— start Provided data —
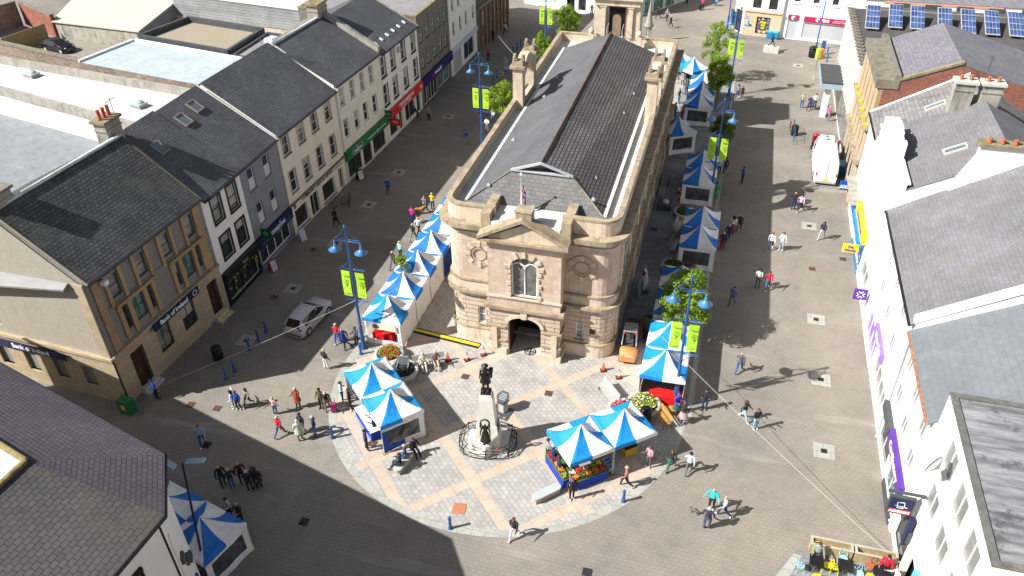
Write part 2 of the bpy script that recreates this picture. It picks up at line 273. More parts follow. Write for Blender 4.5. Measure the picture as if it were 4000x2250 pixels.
        for p in me.polygons:
            n_=p.normal
            u=Z.cross(n_) if abs(n_.z)<.995 else Vector((1,0,0))
            u.normalize(); v_=n_.cross(u)
            for li in p.loop_indices:
                co=s.v[me.loops[li].vertex_index]; uvs[2*li]=co.dot(u); uvs[2*li+1]=co.dot(v_)
        uvl.data.foreach_set('uv',uvs)
        if weld or any(s.sm):
            bm=bmesh.new(); bm.from_mesh(me); bmesh.ops.remove_doubles(bm,verts=bm.verts,dist=.0005); bm.to_mesh(me); bm.free()
        o=bpy.data.objects.new(name,me); C.objects.link(o)
        if parent is not None: o.parent=parent
        if loc is not None: o.location=loc
        o.rotation_euler=(0,0,rz); return o
def wloc(o):
    l=Vector(o.location)
    while o.parent: o=o.parent; l+=Vector(o.location)
    return l
def tag(o,label=None,cat=None,group=None,kind=None):
    if label: o['label']=label
    if cat: o['category']=cat
    if group: o['group']=group
    if kind: o['kind']=kind
    return o
def thing(name,label,cat,loc=(0,0,0),rz=0,group=None):
    o=bpy.data.objects.new(name,None); C.objects.link(o); o.location=loc; o.rotation_euler=(0,0,rz); o.empty_display_size=.3
    return tag(o,label,cat,group)
def dup(r,loc=None,rz=None,label=None,group=None,parent=None):
    c=r.copy(); C.objects.link(c)
    if parent is not None: c.parent=parent
    for ch in r.children: dup(ch,parent=c)
    if loc is not None: c.location=loc
    if rz is not None: c.rotation_euler=(0,0,rz)
    if label: c['label']=label
    if group: c['group']=group
    return c
def struct(name,mb,mats,weld=False):
    return tag(mb.build(name,mats,weld=weld),kind='structure')
_tc={}
def text(body,size,mat,parent,o,u,v,name='lettering',ext=.012,align='CENTER',sx=1.,bold=0.):
    cu=bpy.data.curves.new('t','FONT'); cu.body=body; cu.size=size; cu.extrude=ext; cu.align_x=align; cu.align_y='CENTER'; cu.resolution_u=2; cu.offset=bold
    to=bpy.data.objects.new('t',cu); C.objects.link(to); bpy.context.view_layer.update()
    me=bpy.data.meshes.new_from_object(to.evaluated_get(bpy.context.evaluated_depsgraph_get())); bpy.data.objects.remove(to); bpy.data.curves.remove(cu)
    u=Vector(u).normalized(); v=Vector(v).normalized(); n=u.cross(v); off=wloc(parent)
    for q in me.vertices: q.co=Vector(o)+u*(q.co.x*sx)+v*q.co.y+n*(q.co.z+ext)-off
    me.materials.clear(); me.materials.append(mat)
    ob_=bpy.data.objects.new(name,me); C.objects.link(ob_); ob_.parent=parent; return ob_
# ---------------- buildings ----------------
class Fac:
    def __init__(s,A,B):
        s.A=Vector((A[0],A[1],0)); d=Vector((B[0]-A[0],B[1]-A[1],0)); s.L=d.length; s.d=d/s.L; s.n=Vector((s.d.y,-s.d.x,0))
    def pt(s,u,z,off=0): return s.A+s.d*u+Vector((0,0,z))+s.n*off
    def uy(s,y): return (y-s.A.y)/s.d.y
    def bar(s,mb,u0,u1,z0,z1,o0,o1,mi=0): mb.ob(s.pt(u0,z0,o0),s.d*(u1-u0),Vector((0,0,z1-z0)),s.n*(o1-o0),mi); return mb
def wallmesh(F,z0,z1,ops,depth=.2,mb=None,mi=0,u0=0,u1=None):
    mb=mb or MB(); u1=F.L if u1 is None else u1
    us=sorted({u0,u1}|{o[0] for o in ops}|{o[1] for o in ops}); zs=sorted({z0,z1}|{o[2] for o in ops}|{o[3] for o in ops})
    for i in range(len(us)-1):
        for j in range(len(zs)-1):
            a,b,c_,d_=us[i],us[i+1],zs[j],zs[j+1]; mu,mz=(a+b)/2,(c_+d_)/2
            if any(o[0]<mu<o[1] and o[2]<mz<o[3] for o in ops): continue
            mb.poly([F.pt(a,c_),F.pt(b,c_),F.pt(b,d_),F.pt(a,d_)],mi)
    for a,b,c_,d_ in [o[:4] for o in ops]:
        mb.poly([F.pt(a,c_),F.pt(a,c_,-depth),F.pt(b,c_,-depth),F.pt(b,c_)],mi); mb.poly([F.pt(a,d_,-depth),F.pt(a,d_),F.pt(b,d_),F.pt(b,d_,-depth)],mi)
        mb.poly([F.pt(a,c_,-depth),F.pt(a,c_),F.pt(a,d_),F.pt(a,d_,-depth)],mi); mb.poly([F.pt(b,c_),F.pt(b,c_,-depth),F.pt(b,d_,-depth),F.pt(b,d_)],mi)
    return mb
rw=random.Random(5); BLINDS=[P('cream_blind',(.42,.4,.34),.8),P('grey_blind',(.25,.26,.27),.8),P('net_curtain',(.36,.37,.37),.8,var=.3,sc_=9)]
def window(par,F,u0,u1,z0,z1,frame,gl,style='sash',depth=.18,sill=None,fw=.07,name='window'):
    mb=MB(); o0,o1=-depth,-depth+.06
    F.bar(mb,u0,u1,z0,z0+fw,o0,o1); F.bar(mb,u0,u1,z1-fw,z1,o0,o1); F.bar(mb,u0,u0+fw,z0+fw,z1-fw,o0,o1); F.bar(mb,u1-fw,u1,z0+fw,z1-fw,o0,o1)
    um=(u0+u1)/2; zm=z0+(z1-z0)*.5
    if style in('sash','cross'): F.bar(mb,u0+fw,u1-fw,zm-fw*.4,zm+fw*.4,o0,o1-.012)
    if style in('pair','cross'): F.bar(mb,um-fw*.4,um+fw*.4,z0+fw,z1-fw,o0,o1-.006)
    if isinstance(style,int):
        for k in range(1,style): q=u0+(u1-u0)*k/style; F.bar(mb,q-fw*.4,q+fw*.4,z0+fw,z1-fw,o0,o1-.006)
    w_=mb.build(name,frame,par)
    p=MB(); p.poly([F.pt(u0,z0,-depth+.02),F.pt(u1,z0,-depth+.02),F.pt(u1,z1,-depth+.02),F.pt(u0,z1,-depth+.02)]); p.build('pane',gl,w_)
    if gl in (glass,glass2) and u1-u0<1.6 and rw.random()<.45:   # roller blind or curtain behind the glass line
        hb=(z1-z0)*rw.choice((.3,.5,.75)); bl=MB(); F.bar(bl,u0+fw,u1-fw,z1-fw-hb,z1-fw,-depth+.024,-depth+.03); bl.build('blind',BLINDS[rw.randrange(3)],w_)
    if sill:
        s_=MB(); F.bar(s_,u0-.1,u1+.1,z0-.1,z0-.002,-.05,.1); s_.build('sill',sill,w_)
    return w_
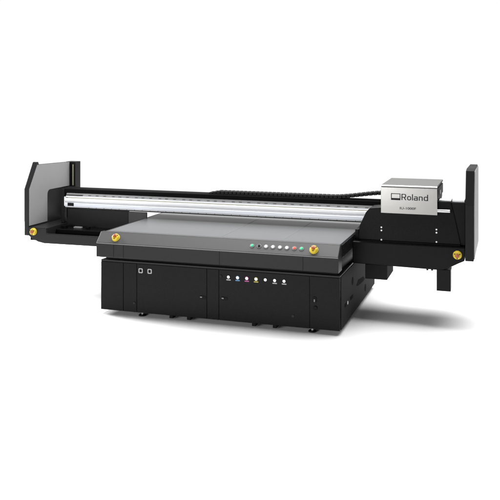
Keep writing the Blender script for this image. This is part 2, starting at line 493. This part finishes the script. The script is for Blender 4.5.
def text(name, s, x0, x1, zb, zt, y, m, parent, bold=0.0):
    cu = bpy.data.curves.new(name, 'FONT')
    cu.body = s
    cu.size = 1
    cu.offset = bold
    cu.extrude = 0.0
    t = bpy.data.objects.new(name, cu)
    C.objects.link(t)
    dg = bpy.context.evaluated_depsgraph_get()
    me = bpy.data.meshes.new_from_object(t.evaluated_get(dg))
    bpy.data.objects.remove(t)
    xs = [v.co.x for v in me.vertices]
    ys = [v.co.y for v in me.vertices]
    mnx, mxx, mny, mxy = min(xs), max(xs), min(ys), max(ys)
    for v in me.vertices:
        v.co = (x0 + (v.co.x - mnx) / (mxx - mnx) * (x1 - x0), y, zb + (v.co.y - mny) / (mxy - mny) * (zt - zb))
    me.materials.clear()
    me.materials.append(m)
    o = bpy.data.objects.new(name, me)
    C.objects.link(o)
    o.parent = parent
    return o


# emblem: box outline with a heavy base
em = MB()
em.box(0.402, 0.492, 0.4975, 0.4995, 1.226, 1.245)
em.box(0.402, 0.492, 0.4975, 0.4995, 1.2845, 1.291)
em.box(0.402, 0.4085, 0.4975, 0.4995, 1.2451, 1.2844)
em.box(0.4855, 0.492, 0.4975, 0.4995, 1.2451, 1.2844)
em.build("emblem", INK, cover)
# wide square lettering built from strokes
lt = MB()
T = 0.0088
ZB, ZX, ZC = 1.2285, 1.2690, 1.2885


def bar(x0, x1, z0, z1, y=0.4985):
    lt.box(x0, x1, y, y + 0.001, z0, z1)


def loop(x0, x1, z0, z1, rr, y=0.4982):
    fo_ = rounded(x0, x1, z0, z1, rr, 6)
    fi_ = rounded(x0 + T, x1 - T, z0 + T * 0.85, z1 - T * 0.85, max(rr - T * 0.8, 0.002), 6)
    va = [lt.bm.verts.new((px, y, pz)) for px, pz in fo_]
    vb = [lt.bm.verts.new((px, y, pz)) for px, pz in fi_]
    for q in range(len(fo_)):
        q2 = (q + 1) % len(fo_)
        lt.bm.faces.new((va[q], va[q2], vb[q2], vb[q]))


X0 = 0.503
bar(X0, X0 + T, ZB, ZC)                                                     # R
loop(X0 + 0.0002, X0 + 0.044, 1.2520, ZC, 0.012)
lt.prism_y([(X0 + 0.019, 1.2555), (X0 + 0.030, 1.2555), (X0 + 0.0465, ZB), (X0 + 0.0355, ZB)], 0.4988, 0.4995)
loop(X0 + 0.054, X0 + 0.092, ZB, ZX, 0.014)                                 # o
bar(X0 + 0.1005, X0 + 0.1005 + T, ZB, ZC)                                   # l
bar(X0 + 0.1465, X0 + 0.1465 + T, ZB, ZX - 0.010)                           # a
lt.prism_y([(X0 + 0.122, ZX - T * 0.85), (X0 + 0.1445, ZX - T * 0.85), (X0 + 0.1465, ZX - 0.0105), (X0 + 0.1465 + T, ZX - 0.0105),
            (X0 + 0.1520, ZX - 0.003), (X0 + 0.1460, ZX), (X0 + 0.122, ZX)], 0.4988, 0.4995)
loop(X0 + 0.1175, X0 + 0.1550, ZB, 1.2540, 0.009)
bar(X0 + 0.1650, X0 + 0.1650 + T, ZB, ZX)                                   # n
bar(X0 + 0.1930, X0 + 0.1930 + T, ZB, ZX - 0.010)
lt.prism_y([(X0 + 0.1735, ZX - T * 0.85), (X0 + 0.1915, ZX - T * 0.85), (X0 + 0.1930, ZX - 0.0105), (X0 + 0.1930 + T, ZX - 0.0105),
            (X0 + 0.1990, ZX - 0.003), (X0 + 0.1930, ZX), (X0 + 0.1735, ZX)], 0.4988, 0.4995)
loop(X0 + 0.2120, X0 + 0.2520, ZB, ZX, 0.014)                               # d
bar(X0 + 0.2440, X0 + 0.2440 + T, ZB, ZC)
lt.build("logo_lettering", INK, cover)
text("model_lettering", "IU-1000F", 0.487, 0.642, 1.138, 1.161, 0.4985, INK, cover, 0.012)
— end Provided data —
## Problem requirements
Extract exactly and only the span of lines that begins at the line containing "Keep writing the" and ends at the line containing "lt.box(x0, x1, y, y + 0.001, z0, z1)".

## Task answer
Keep writing the Blender script for this image. This is part 2, starting at line 493. This part finishes the script. The script is for Blender 4.5.
def text(name, s, x0, x1, zb, zt, y, m, parent, bold=0.0):
    cu = bpy.data.curves.new(name, 'FONT')
    cu.body = s
    cu.size = 1
    cu.offset = bold
    cu.extrude = 0.0
    t = bpy.data.objects.new(name, cu)
    C.objects.link(t)
    dg = bpy.context.evaluated_depsgraph_get()
    me = bpy.data.meshes.new_from_object(t.evaluated_get(dg))
    bpy.data.objects.remove(t)
    xs = [v.co.x for v in me.vertices]
    ys = [v.co.y for v in me.vertices]
    mnx, mxx, mny, mxy = min(xs), max(xs), min(ys), max(ys)
    for v in me.vertices:
        v.co = (x0 + (v.co.x - mnx) / (mxx - mnx) * (x1 - x0), y, zb + (v.co.y - mny) / (mxy - mny) * (zt - zb))
    me.materials.clear()
    me.materials.append(m)
    o = bpy.data.objects.new(name, me)
    C.objects.link(o)
    o.parent = parent
    return o


# emblem: box outline with a heavy base
em = MB()
em.box(0.402, 0.492, 0.4975, 0.4995, 1.226, 1.245)
em.box(0.402, 0.492, 0.4975, 0.4995, 1.2845, 1.291)
em.box(0.402, 0.4085, 0.4975, 0.4995, 1.2451, 1.2844)
em.box(0.4855, 0.492, 0.4975, 0.4995, 1.2451, 1.2844)
em.build("emblem", INK, cover)
# wide square lettering built from strokes
lt = MB()
T = 0.0088
ZB, ZX, ZC = 1.2285, 1.2690, 1.2885


def bar(x0, x1, z0, z1, y=0.4985):
    lt.box(x0, x1, y, y + 0.001, z0, z1)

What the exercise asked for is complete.